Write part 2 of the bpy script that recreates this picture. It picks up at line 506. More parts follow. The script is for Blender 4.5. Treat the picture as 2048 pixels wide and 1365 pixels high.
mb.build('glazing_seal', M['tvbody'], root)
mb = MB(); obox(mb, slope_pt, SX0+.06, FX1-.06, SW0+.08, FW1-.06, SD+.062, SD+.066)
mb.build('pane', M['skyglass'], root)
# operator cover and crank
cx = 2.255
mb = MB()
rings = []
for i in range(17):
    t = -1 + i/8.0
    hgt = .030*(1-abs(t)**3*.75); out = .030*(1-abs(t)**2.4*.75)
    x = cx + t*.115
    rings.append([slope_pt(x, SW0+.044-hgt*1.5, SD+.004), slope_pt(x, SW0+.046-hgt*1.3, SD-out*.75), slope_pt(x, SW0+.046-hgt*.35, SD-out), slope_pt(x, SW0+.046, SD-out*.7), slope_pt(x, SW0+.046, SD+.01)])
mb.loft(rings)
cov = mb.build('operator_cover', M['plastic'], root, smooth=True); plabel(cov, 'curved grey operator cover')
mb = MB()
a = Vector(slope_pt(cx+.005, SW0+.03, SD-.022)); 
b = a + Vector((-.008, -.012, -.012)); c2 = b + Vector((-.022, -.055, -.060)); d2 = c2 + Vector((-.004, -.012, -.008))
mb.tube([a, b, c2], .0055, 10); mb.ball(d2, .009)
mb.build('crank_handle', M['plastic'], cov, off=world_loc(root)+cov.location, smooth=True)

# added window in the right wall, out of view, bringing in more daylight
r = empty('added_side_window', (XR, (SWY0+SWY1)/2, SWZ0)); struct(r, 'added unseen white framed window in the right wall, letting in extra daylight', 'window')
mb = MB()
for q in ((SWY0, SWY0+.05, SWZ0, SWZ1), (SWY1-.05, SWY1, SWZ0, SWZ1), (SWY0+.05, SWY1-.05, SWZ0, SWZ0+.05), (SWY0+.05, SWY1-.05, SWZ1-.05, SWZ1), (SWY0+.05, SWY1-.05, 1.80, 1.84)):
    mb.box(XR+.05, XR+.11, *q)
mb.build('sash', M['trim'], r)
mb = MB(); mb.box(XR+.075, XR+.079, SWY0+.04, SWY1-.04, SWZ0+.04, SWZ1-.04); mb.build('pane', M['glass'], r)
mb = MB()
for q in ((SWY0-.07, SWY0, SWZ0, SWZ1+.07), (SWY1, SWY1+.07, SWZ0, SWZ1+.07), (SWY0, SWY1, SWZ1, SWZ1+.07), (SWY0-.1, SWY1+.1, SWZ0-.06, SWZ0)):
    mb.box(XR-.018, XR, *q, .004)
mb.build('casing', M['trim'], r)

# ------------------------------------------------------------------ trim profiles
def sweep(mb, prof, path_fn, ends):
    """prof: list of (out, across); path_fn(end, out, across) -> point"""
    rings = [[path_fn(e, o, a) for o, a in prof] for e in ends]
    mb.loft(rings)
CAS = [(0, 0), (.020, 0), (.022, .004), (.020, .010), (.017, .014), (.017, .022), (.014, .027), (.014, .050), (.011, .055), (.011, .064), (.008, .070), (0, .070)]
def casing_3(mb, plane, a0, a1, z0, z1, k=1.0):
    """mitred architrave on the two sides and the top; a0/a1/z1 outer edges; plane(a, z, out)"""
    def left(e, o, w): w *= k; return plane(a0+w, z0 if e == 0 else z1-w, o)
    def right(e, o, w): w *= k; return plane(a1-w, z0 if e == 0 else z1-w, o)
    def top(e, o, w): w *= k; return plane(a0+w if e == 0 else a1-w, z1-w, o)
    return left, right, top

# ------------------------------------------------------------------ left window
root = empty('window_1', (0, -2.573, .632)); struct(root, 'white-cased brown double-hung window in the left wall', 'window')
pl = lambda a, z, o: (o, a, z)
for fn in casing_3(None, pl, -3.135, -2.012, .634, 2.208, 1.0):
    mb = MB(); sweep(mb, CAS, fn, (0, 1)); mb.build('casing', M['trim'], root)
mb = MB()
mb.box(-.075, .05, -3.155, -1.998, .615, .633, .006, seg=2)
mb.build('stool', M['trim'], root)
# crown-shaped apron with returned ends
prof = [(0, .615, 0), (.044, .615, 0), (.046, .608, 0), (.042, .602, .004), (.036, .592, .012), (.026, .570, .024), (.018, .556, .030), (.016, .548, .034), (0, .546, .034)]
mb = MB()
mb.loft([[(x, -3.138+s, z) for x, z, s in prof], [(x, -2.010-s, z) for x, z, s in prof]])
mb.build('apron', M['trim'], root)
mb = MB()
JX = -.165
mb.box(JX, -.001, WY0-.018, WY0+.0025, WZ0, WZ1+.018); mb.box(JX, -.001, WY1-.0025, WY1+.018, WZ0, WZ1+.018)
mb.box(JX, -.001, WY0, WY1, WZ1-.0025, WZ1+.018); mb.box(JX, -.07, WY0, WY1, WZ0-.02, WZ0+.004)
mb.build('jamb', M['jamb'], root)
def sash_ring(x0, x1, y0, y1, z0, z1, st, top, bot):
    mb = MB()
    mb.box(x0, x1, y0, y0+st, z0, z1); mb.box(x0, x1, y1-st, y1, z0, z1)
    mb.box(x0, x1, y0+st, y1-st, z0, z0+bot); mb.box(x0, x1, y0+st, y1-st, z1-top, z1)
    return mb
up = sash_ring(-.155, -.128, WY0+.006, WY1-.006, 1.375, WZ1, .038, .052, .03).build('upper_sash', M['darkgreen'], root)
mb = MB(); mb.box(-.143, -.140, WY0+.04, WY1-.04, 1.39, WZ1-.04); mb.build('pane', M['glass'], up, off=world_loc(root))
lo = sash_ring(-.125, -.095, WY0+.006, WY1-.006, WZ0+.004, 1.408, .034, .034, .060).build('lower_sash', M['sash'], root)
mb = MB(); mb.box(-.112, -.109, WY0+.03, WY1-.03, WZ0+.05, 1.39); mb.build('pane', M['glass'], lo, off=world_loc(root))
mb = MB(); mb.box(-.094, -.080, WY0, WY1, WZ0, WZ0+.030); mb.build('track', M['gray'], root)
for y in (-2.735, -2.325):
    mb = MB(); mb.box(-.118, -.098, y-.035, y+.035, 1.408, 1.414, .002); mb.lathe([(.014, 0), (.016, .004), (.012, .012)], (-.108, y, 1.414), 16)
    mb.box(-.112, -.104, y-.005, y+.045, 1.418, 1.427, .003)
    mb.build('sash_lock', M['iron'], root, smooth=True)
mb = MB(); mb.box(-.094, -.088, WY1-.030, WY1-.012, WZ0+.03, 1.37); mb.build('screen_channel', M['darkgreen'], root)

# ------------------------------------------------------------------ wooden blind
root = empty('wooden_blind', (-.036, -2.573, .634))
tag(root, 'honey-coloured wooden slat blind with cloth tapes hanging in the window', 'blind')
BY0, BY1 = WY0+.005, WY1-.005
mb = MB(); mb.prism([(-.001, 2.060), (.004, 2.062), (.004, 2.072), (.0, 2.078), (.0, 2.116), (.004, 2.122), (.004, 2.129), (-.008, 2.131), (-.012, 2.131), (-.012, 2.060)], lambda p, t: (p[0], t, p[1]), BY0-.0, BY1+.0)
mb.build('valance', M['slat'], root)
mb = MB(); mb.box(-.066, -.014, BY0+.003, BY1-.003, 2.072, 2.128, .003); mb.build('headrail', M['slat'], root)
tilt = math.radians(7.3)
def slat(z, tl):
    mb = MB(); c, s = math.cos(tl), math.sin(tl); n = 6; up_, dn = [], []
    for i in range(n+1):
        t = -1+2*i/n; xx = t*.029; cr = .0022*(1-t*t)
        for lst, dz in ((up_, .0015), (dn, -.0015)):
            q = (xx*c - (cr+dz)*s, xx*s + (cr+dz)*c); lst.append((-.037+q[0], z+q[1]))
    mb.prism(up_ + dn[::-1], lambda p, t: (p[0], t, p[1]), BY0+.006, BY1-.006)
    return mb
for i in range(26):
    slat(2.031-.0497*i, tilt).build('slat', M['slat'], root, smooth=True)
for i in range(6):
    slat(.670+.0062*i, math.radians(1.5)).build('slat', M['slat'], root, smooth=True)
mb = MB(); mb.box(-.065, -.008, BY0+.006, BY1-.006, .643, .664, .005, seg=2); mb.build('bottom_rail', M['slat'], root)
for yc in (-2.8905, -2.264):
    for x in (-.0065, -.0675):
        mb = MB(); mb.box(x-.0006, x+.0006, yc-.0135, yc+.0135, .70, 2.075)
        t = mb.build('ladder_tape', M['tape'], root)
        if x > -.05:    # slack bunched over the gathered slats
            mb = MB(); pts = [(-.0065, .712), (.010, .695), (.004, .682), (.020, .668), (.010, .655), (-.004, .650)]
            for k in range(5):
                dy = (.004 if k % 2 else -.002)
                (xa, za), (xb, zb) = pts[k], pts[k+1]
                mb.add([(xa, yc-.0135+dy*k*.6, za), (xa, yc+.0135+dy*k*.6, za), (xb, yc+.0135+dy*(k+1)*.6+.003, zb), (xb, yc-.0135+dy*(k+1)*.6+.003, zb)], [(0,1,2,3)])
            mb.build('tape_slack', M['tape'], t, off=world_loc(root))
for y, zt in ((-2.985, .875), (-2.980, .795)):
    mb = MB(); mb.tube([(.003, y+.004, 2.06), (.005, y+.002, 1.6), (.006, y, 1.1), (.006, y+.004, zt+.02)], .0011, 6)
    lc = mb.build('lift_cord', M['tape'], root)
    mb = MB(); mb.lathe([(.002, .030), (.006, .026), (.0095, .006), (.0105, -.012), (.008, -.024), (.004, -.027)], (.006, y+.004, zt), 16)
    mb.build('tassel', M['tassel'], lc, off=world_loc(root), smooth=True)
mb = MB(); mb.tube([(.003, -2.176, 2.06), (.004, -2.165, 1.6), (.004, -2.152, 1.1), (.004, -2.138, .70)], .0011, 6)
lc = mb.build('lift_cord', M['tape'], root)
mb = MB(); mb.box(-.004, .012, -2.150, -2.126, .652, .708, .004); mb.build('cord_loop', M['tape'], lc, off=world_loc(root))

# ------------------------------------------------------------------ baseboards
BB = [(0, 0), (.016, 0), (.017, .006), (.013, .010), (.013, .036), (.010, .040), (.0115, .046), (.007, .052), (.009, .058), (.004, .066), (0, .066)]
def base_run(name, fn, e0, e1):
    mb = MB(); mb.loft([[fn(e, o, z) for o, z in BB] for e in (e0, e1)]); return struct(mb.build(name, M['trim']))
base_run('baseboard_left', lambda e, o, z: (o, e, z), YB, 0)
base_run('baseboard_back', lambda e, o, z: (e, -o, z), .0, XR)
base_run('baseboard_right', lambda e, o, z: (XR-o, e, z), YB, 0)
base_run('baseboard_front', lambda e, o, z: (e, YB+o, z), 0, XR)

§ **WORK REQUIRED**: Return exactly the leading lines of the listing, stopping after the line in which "cov, off=world_loc(root)+cov.location, smooth=True)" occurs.

§ **TASK SOLUTION**:
Write part 2 of the bpy script that recreates this picture. It picks up at line 506. More parts follow. The script is for Blender 4.5. Treat the picture as 2048 pixels wide and 1365 pixels high.
mb.build('glazing_seal', M['tvbody'], root)
mb = MB(); obox(mb, slope_pt, SX0+.06, FX1-.06, SW0+.08, FW1-.06, SD+.062, SD+.066)
mb.build('pane', M['skyglass'], root)
# operator cover and crank
cx = 2.255
mb = MB()
rings = []
for i in range(17):
    t = -1 + i/8.0
    hgt = .030*(1-abs(t)**3*.75); out = .030*(1-abs(t)**2.4*.75)
    x = cx + t*.115
    rings.append([slope_pt(x, SW0+.044-hgt*1.5, SD+.004), slope_pt(x, SW0+.046-hgt*1.3, SD-out*.75), slope_pt(x, SW0+.046-hgt*.35, SD-out), slope_pt(x, SW0+.046, SD-out*.7), slope_pt(x, SW0+.046, SD+.01)])
mb.loft(rings)
cov = mb.build('operator_cover', M['plastic'], root, smooth=True); plabel(cov, 'curved grey operator cover')
mb = MB()
a = Vector(slope_pt(cx+.005, SW0+.03, SD-.022)); 
b = a + Vector((-.008, -.012, -.012)); c2 = b + Vector((-.022, -.055, -.060)); d2 = c2 + Vector((-.004, -.012, -.008))
mb.tube([a, b, c2], .0055, 10); mb.ball(d2, .009)
mb.build('crank_handle', M['plastic'], cov, off=world_loc(root)+cov.location, smooth=True)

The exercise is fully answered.